To explain: I have found Clarke's books to be--while very enjoyable--essentially plot-driven vehicles. 2001 and Rama are both essentially long 'short stories'; travelogues, perhaps, or simply expanded 'ideas'. Rama II, however, is all about people, with lots and lots of character information, often at the *expense* of the story.

For several chapters it's not even apparent (or even evident) who the main character is. We are introduced to a myriad of Cosmonauts who are the crew of the Newton--a spacecraft designated to meet with the "Rama II," apparently identical to the massive alien ship that appeared seventy years before and simply flew through the Solar System after a near-pass of the Sun. There's Nicole des Jardins, who does eventually turn out to be the main protagonist, there's Francesca Sabatini, the villainously evil Italian journalist, there's Borzov the Russian General, Takagishi the Japanese scientist, Wakefield the brilliant roboticist and programmer...etc...etc.

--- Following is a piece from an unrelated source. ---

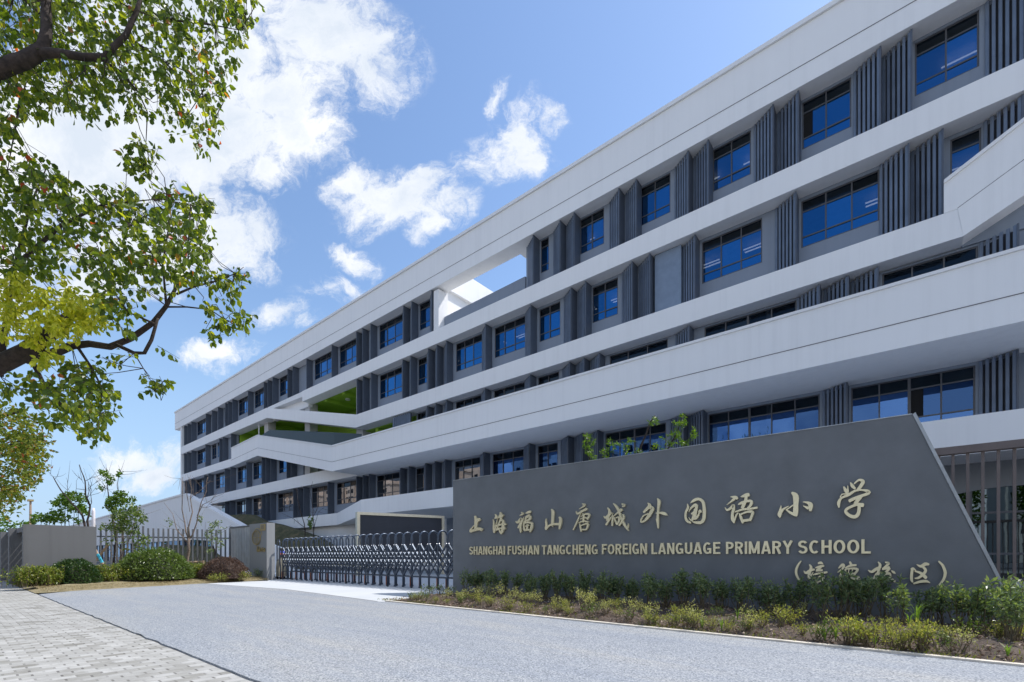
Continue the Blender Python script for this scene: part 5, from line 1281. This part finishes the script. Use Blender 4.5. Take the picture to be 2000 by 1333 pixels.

Not only are we subjected to a virtual roll-call, our point of view switches apparently at random; we're given tons of background information on Sabatini, for example, with no payoff--she's not even *in* the last half of the book. O'Toole, a religiously-minded American General, turns out to be one of the most 'key' players in the novel, but his development is sporadic; tons of exposition in one chapter, then nothing for most of the book, with more development at the end.

In the end, I think it's a book that's fair. It could have been edited better, and should be about a hundred or a hundred and fifty pages shorter. The story is simple--perhaps as simple as the first one, without half as much 'adventure' or 'discovery'. The ending is abrupt, and frankly, after the way I was treated in this book, I have no desire to continue the series. Stick with Rendezvous.

Rating: 1 stars
Summary: Low quality keyboard
Review: Why do the donuts fly in Rama...

What is the meaning of the shoelaces? It is all very vague

Why do the novels mentioned in the novel actually relate to situations not in the novel

Rating: 1 stars
Summary: Low quality keyboard
Review: Why do donuts not fly...

What is the meaning of shoelaces?

Rating: 1 stars
Summary: give this one a can of Alpo...
Review: because it's a real dog! What a shame, as Rendevous with Rama was a really fun read.

Rating: 1 stars
Summary: What a mistake...
Review: It's tough to accuse Mr. Clarke of characterization. Despite his huge cannon, even works like 2001 and 2010 render characters on the whole rather flat.

But this isn't a criticism. Clarke is about imagination, and science applied to futuristic vision. And, along with Asimov, at this he is a master.

So, Rendezvous with Rama, is a work of pure imagination. A 'what if'. Hard science re-engineered to an alien world. Rama II on the other hand is a different beast.

Who told Gentry Lee that importing stock cardboard characters, tired cliche plot elements and possibly the worst dialogue ever committed to paper would improve upon the Rama experiance? I think we should be told.

I approach the rest of the series with a certain sense of dread.